I always prefer to have a project in mind when learning new tools, but I didn’t have much time, so I fairly randomly decided to do a little countdown application - something that tells you how long you’ve got before Christmas (for some reason this topic was on my mind).

The app itself was pretty simple to get going (less than a day), and doing the UI for the preferences has proved to be far more time consuming than the actual functionality! Once again I’ve been reminded how much fun it is to work with Objective-C / Cocoa.

If this had actually been intended as a commercial prospect, I’d have checked the iPhone store first, but luckily I always viewed it as a made-up project for test purposes only. Having said that I thought that I might conceivably post it to the store, just for the hell of it, so I went to have a look at the competition.

I figured that it was a totally unoriginal idea, so there’d probably be a few up there already. I wasn’t prepared, however, for there to be about forty! What’s more, I’d say that over half of them are paid apps (though costing only a dollar in all cases).
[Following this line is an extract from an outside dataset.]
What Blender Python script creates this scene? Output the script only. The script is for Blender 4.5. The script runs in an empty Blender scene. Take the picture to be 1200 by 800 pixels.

This is quite boggling, and it makes one wonder. Does anyone ever pay for these apps? Some of them have reviews, in some cases quite positive reviews, which suggests that they do. There are supposed to be more iPhones out there than Xbox 360s and PS3s put together. That’s quite a big market, but is it really big enough for 40 applications competing for a tiny and almost pointless niche? I’d love to know if anyone has sold more than 100 copies.

I guess the moral of the story is to check the store before you put any serious time into an application. Although, perhaps not. Perhaps the moral is to check the store, rip off the good features of your competition, then do the app anyway because it’s a big, big, market. Or maybe not!